▶ **What you are asked to do**:
Retype verbatim only the lines below, starting at the one that contains "Recreate this scene" and ending at the one that contains "sun('sun', (0.35, -0.5, -1.0), 5.0, 0.05, (1.0, 0.96, 0.9))". Pictures are excluded from the copy.

Records with scene code:

=====

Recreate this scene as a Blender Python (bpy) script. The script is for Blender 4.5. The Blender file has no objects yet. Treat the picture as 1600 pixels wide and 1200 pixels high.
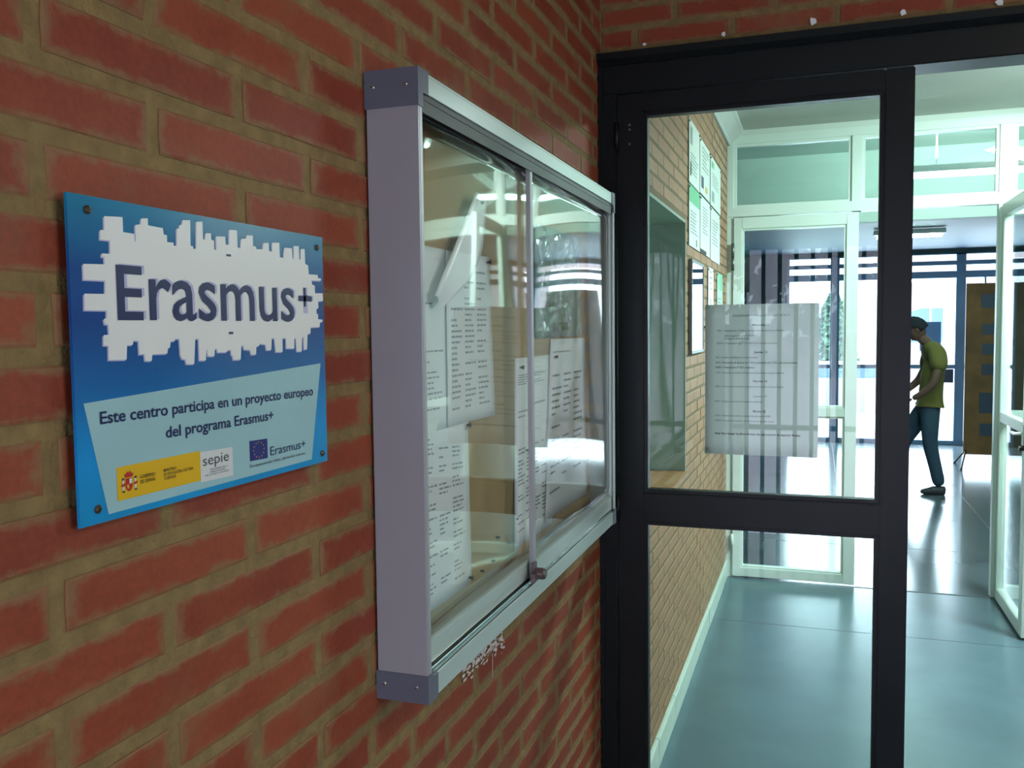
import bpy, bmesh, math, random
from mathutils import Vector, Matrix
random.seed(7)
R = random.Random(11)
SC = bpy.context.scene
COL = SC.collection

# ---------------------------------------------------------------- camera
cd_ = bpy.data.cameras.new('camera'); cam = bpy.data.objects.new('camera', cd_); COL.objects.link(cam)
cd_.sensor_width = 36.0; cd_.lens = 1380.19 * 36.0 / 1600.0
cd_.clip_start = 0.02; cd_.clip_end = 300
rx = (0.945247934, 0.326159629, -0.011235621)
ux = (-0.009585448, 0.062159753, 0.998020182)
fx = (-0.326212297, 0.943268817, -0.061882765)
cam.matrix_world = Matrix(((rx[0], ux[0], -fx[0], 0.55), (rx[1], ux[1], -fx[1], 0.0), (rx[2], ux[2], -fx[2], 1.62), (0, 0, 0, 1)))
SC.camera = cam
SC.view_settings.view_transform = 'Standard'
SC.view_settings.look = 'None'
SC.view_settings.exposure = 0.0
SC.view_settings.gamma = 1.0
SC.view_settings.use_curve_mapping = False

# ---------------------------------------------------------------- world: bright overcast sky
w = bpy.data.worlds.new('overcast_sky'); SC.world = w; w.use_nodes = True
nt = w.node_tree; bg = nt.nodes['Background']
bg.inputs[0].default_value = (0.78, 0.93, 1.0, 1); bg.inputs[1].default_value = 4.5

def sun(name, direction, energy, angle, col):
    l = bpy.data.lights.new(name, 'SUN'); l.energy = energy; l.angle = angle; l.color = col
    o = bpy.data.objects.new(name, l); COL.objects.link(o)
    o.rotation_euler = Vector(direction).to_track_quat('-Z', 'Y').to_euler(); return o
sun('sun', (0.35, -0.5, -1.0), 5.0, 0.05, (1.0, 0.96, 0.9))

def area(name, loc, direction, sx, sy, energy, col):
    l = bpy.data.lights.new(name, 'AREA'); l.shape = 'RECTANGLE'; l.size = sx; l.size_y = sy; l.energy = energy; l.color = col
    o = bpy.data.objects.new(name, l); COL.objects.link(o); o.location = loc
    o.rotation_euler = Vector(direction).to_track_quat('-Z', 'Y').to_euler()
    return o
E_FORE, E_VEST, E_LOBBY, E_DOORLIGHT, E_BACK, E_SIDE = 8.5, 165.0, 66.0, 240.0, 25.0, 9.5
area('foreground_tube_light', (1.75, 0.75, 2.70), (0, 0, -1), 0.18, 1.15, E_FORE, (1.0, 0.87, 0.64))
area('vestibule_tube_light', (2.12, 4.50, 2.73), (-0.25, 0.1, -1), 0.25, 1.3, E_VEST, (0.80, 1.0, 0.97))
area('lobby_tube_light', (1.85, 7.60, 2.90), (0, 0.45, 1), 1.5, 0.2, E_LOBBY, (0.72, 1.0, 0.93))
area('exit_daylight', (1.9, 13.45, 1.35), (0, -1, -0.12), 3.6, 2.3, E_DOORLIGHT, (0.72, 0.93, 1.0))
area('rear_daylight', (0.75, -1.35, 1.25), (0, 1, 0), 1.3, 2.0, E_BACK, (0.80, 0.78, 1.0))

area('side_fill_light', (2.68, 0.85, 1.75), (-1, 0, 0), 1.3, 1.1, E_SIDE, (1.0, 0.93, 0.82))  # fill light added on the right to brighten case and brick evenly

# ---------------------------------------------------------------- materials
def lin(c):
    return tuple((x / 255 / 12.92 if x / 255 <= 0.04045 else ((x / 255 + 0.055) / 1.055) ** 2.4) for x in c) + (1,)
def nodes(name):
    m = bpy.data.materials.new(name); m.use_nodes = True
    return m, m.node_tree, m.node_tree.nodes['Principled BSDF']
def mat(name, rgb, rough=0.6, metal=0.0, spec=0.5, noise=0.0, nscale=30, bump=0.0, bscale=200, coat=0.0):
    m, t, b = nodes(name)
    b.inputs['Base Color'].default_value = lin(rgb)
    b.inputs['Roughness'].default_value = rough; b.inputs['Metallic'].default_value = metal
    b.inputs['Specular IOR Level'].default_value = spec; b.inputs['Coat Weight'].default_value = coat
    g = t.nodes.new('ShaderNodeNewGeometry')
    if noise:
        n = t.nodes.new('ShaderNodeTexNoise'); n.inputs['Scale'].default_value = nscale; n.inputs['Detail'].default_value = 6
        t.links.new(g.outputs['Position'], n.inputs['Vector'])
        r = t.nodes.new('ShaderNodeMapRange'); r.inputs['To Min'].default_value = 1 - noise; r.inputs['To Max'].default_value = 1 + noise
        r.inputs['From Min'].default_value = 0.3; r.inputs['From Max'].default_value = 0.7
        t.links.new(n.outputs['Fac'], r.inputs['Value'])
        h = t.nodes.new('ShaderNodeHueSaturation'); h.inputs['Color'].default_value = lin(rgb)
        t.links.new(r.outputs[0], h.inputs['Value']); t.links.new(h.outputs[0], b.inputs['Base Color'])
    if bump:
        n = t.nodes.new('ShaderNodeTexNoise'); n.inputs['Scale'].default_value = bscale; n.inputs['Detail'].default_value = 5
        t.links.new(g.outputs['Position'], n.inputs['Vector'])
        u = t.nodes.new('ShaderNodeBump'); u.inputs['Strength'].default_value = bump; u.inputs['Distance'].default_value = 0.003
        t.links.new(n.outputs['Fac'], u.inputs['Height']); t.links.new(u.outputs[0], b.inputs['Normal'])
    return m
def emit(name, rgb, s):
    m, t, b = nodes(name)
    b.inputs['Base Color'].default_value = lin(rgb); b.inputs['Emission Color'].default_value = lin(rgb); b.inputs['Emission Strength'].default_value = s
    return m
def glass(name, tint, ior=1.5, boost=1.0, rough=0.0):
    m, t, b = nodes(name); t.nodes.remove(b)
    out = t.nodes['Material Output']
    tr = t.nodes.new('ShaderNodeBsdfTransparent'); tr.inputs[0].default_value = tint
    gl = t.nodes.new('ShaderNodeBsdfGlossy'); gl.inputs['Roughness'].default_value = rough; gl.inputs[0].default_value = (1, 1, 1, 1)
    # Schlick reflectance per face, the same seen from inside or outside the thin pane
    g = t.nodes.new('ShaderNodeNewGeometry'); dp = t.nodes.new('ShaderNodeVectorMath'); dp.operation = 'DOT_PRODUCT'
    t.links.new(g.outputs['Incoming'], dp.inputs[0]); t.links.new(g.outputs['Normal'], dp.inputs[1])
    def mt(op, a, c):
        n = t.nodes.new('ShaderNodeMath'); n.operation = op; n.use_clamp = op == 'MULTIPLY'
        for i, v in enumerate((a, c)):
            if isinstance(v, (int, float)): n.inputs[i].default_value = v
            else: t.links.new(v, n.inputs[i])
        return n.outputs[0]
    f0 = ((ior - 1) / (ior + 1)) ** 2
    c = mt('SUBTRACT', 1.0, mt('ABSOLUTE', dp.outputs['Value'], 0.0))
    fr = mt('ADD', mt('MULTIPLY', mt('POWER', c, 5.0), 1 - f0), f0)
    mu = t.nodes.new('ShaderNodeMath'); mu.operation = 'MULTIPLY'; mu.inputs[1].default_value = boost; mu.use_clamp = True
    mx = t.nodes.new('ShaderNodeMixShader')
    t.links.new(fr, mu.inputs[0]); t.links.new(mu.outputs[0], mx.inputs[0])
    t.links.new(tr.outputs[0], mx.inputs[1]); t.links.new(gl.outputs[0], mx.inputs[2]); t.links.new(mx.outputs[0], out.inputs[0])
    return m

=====

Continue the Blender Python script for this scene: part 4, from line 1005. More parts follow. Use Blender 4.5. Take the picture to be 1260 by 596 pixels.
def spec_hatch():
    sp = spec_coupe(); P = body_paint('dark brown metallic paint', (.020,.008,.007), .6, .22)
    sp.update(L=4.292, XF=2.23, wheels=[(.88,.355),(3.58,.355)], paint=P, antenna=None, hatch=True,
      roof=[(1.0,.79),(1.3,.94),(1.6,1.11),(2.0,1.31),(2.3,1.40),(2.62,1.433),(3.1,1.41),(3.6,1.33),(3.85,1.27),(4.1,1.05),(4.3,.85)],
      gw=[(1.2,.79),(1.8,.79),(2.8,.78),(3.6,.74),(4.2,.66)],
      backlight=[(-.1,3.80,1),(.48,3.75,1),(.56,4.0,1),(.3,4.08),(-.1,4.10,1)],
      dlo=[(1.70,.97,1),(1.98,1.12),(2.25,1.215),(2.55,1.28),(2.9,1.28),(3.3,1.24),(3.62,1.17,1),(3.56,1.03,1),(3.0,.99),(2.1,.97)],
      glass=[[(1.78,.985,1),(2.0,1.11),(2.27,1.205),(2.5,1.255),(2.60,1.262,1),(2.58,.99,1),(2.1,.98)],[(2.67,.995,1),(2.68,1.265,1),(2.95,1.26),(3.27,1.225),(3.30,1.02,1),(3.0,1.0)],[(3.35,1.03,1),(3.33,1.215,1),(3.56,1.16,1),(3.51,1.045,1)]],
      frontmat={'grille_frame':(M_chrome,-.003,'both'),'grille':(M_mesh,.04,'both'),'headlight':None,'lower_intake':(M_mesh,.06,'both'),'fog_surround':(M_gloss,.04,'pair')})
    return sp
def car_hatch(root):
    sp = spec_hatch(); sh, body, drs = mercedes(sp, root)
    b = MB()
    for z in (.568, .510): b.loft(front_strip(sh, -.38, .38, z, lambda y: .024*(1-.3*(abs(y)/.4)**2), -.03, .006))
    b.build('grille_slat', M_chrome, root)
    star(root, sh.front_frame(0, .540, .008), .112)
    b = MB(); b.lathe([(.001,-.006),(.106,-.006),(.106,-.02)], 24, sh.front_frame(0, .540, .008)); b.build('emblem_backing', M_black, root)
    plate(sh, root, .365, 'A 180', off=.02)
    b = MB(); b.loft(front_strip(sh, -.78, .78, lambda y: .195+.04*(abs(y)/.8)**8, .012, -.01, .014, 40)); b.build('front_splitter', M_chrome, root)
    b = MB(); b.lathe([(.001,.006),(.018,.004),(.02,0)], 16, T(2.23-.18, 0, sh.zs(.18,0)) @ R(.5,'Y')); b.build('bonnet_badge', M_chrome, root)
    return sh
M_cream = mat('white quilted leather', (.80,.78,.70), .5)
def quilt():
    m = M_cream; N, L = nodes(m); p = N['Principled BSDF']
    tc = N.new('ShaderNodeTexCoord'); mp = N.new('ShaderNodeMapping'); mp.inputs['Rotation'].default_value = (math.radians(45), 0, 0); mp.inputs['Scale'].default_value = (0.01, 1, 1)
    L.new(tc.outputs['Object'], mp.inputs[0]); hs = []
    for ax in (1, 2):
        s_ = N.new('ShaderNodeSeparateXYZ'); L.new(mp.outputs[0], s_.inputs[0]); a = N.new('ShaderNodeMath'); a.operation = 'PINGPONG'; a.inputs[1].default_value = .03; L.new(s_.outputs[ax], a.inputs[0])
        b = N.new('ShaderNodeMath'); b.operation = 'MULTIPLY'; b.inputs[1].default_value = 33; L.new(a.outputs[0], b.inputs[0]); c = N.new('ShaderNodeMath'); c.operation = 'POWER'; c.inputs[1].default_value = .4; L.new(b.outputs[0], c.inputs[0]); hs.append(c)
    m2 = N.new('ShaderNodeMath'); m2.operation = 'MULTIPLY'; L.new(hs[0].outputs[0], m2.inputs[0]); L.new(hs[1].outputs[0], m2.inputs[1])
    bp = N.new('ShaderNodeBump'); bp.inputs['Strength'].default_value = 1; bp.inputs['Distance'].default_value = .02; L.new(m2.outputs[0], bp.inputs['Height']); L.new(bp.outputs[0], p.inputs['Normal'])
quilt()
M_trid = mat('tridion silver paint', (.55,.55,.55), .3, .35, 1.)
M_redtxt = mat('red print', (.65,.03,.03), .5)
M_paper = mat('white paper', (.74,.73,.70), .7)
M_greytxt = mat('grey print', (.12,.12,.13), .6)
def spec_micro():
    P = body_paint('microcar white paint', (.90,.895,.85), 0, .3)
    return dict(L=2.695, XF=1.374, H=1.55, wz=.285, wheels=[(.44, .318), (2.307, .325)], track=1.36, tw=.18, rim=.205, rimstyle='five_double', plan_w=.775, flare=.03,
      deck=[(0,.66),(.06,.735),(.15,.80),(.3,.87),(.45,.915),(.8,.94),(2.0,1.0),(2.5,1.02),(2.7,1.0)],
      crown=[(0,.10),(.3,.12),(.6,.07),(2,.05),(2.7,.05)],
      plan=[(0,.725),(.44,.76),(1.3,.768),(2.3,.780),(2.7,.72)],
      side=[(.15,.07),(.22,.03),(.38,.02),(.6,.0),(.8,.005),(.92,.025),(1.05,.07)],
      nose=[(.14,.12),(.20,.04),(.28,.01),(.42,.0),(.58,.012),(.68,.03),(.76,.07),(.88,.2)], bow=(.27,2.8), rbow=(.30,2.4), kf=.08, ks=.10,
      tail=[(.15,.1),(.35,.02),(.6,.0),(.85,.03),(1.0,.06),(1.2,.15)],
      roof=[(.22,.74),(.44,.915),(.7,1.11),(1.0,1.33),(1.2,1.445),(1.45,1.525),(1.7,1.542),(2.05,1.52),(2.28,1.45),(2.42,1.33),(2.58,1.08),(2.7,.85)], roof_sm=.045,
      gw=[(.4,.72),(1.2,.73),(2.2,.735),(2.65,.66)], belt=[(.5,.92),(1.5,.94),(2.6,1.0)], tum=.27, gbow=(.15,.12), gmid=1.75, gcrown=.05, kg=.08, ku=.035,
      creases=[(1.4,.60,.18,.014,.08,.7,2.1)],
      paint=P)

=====

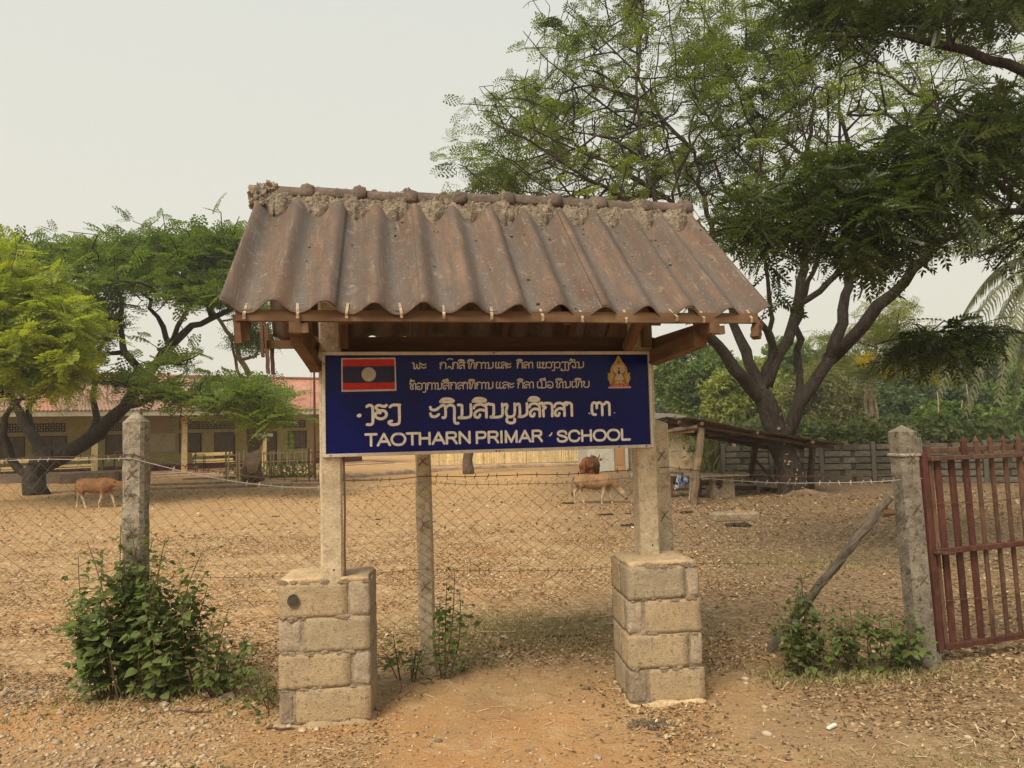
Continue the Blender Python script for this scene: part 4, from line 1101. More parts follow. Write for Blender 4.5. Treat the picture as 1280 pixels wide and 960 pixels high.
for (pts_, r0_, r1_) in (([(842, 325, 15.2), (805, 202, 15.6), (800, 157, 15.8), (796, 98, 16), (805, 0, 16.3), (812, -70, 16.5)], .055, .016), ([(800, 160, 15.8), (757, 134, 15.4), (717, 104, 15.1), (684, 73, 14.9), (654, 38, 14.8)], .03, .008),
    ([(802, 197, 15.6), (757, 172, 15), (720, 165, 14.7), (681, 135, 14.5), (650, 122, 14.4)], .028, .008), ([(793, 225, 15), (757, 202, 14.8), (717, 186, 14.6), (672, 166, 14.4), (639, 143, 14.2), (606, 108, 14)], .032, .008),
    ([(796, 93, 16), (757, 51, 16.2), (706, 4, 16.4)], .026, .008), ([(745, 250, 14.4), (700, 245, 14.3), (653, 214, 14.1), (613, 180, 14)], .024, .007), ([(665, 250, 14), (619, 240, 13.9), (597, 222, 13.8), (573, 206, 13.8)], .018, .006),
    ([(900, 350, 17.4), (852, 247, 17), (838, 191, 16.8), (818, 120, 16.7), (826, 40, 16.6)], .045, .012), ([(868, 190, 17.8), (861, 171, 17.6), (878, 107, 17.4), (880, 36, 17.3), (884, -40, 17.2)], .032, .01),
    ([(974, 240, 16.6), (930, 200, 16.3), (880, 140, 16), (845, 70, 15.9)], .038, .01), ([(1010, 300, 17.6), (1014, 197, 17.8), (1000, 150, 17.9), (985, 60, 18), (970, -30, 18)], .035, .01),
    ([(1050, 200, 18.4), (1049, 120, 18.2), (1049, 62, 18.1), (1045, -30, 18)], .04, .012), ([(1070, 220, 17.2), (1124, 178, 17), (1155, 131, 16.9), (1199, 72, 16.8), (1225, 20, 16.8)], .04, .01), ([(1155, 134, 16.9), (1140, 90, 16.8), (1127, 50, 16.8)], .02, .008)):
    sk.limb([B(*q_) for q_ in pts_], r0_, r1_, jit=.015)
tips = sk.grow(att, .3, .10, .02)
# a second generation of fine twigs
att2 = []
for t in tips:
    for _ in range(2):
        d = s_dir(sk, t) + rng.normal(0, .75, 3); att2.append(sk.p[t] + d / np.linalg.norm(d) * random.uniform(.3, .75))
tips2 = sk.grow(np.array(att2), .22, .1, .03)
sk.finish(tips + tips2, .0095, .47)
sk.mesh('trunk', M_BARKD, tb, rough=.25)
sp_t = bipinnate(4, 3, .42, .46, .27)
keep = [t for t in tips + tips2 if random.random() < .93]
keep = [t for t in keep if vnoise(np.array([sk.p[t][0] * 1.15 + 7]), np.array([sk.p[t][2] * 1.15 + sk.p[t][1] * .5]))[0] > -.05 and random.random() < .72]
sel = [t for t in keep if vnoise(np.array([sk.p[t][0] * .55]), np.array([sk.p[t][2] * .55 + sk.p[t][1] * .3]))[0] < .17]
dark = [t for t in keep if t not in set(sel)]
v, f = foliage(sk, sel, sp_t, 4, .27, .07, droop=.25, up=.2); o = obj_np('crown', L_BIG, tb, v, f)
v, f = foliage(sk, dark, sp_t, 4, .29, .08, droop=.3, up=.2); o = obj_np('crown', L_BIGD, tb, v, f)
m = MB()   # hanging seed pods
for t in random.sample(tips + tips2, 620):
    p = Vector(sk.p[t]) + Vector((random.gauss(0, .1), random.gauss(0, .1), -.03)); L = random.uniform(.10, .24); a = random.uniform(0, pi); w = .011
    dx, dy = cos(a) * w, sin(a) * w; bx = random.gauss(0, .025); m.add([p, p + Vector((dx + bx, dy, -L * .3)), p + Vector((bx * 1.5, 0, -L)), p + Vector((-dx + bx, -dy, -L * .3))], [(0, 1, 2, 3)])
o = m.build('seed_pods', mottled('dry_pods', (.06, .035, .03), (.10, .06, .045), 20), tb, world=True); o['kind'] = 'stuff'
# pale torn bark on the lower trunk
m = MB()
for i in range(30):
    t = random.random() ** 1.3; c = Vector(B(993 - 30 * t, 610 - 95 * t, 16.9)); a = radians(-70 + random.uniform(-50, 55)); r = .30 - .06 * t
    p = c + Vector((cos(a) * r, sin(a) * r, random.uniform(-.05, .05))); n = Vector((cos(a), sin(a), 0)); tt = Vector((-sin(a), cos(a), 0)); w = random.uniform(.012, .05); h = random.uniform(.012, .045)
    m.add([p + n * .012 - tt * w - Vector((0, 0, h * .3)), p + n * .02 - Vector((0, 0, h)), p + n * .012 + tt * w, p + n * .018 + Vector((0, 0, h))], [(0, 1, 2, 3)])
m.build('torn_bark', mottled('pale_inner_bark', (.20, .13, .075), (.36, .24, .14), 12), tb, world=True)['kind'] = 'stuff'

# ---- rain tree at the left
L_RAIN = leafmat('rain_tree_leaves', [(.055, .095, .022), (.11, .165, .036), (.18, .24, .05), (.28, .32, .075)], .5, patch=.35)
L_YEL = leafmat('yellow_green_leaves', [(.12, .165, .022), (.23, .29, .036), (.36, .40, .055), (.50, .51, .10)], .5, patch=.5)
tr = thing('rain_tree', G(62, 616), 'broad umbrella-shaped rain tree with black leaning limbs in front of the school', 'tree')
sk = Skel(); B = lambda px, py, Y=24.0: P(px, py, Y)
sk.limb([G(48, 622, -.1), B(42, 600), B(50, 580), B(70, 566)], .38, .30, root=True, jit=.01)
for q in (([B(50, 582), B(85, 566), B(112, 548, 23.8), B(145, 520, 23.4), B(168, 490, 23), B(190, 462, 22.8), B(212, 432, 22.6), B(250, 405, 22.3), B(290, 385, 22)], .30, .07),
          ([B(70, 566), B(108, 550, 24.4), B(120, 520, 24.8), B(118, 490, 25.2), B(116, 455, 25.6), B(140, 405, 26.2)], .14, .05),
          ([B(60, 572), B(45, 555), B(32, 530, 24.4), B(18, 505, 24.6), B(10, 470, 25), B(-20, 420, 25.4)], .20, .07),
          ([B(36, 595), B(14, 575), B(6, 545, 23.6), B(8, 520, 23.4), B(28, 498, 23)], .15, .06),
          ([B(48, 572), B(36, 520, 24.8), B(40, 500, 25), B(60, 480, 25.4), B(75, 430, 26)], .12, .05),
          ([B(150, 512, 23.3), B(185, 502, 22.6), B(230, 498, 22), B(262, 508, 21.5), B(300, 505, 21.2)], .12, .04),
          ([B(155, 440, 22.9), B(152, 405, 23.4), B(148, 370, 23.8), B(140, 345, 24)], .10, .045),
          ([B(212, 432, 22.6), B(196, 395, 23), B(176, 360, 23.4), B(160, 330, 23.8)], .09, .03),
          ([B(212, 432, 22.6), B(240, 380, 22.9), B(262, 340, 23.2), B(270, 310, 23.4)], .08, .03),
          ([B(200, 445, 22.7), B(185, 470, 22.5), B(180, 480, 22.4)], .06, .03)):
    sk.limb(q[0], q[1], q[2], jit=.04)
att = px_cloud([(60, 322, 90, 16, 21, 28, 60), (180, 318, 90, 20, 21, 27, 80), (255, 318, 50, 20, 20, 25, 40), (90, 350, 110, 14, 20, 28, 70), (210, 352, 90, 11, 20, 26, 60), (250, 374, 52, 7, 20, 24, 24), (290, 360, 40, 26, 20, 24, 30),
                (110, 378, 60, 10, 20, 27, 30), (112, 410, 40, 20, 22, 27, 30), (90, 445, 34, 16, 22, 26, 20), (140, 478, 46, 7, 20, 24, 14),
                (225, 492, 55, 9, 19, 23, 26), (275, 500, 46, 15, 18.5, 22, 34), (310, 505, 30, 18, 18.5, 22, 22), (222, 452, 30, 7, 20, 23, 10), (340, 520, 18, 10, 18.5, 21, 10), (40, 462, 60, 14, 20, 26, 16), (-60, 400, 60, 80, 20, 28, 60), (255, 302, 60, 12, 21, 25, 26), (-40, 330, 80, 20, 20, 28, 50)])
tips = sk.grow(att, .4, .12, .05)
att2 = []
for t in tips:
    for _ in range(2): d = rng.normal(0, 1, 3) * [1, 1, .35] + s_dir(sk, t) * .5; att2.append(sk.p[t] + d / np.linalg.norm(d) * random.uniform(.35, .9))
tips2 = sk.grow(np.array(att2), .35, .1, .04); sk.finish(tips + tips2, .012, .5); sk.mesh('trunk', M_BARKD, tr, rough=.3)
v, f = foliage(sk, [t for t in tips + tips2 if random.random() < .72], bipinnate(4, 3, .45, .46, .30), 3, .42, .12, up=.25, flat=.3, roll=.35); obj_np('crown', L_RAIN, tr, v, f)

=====

▶ **Problem solution**:
Recreate this scene as a Blender Python (bpy) script. The script is for Blender 4.5. The Blender file has no objects yet. Treat the picture as 1600 pixels wide and 1200 pixels high.
import bpy, bmesh, math, random
from mathutils import Vector, Matrix
random.seed(7)
R = random.Random(11)
SC = bpy.context.scene
COL = SC.collection

# ---------------------------------------------------------------- camera
cd_ = bpy.data.cameras.new('camera'); cam = bpy.data.objects.new('camera', cd_); COL.objects.link(cam)
cd_.sensor_width = 36.0; cd_.lens = 1380.19 * 36.0 / 1600.0
cd_.clip_start = 0.02; cd_.clip_end = 300
rx = (0.945247934, 0.326159629, -0.011235621)
ux = (-0.009585448, 0.062159753, 0.998020182)
fx = (-0.326212297, 0.943268817, -0.061882765)
cam.matrix_world = Matrix(((rx[0], ux[0], -fx[0], 0.55), (rx[1], ux[1], -fx[1], 0.0), (rx[2], ux[2], -fx[2], 1.62), (0, 0, 0, 1)))
SC.camera = cam
SC.view_settings.view_transform = 'Standard'
SC.view_settings.look = 'None'
SC.view_settings.exposure = 0.0
SC.view_settings.gamma = 1.0
SC.view_settings.use_curve_mapping = False

# ---------------------------------------------------------------- world: bright overcast sky
w = bpy.data.worlds.new('overcast_sky'); SC.world = w; w.use_nodes = True
nt = w.node_tree; bg = nt.nodes['Background']
bg.inputs[0].default_value = (0.78, 0.93, 1.0, 1); bg.inputs[1].default_value = 4.5

def sun(name, direction, energy, angle, col):
    l = bpy.data.lights.new(name, 'SUN'); l.energy = energy; l.angle = angle; l.color = col
    o = bpy.data.objects.new(name, l); COL.objects.link(o)
    o.rotation_euler = Vector(direction).to_track_quat('-Z', 'Y').to_euler(); return o
sun('sun', (0.35, -0.5, -1.0), 5.0, 0.05, (1.0, 0.96, 0.9))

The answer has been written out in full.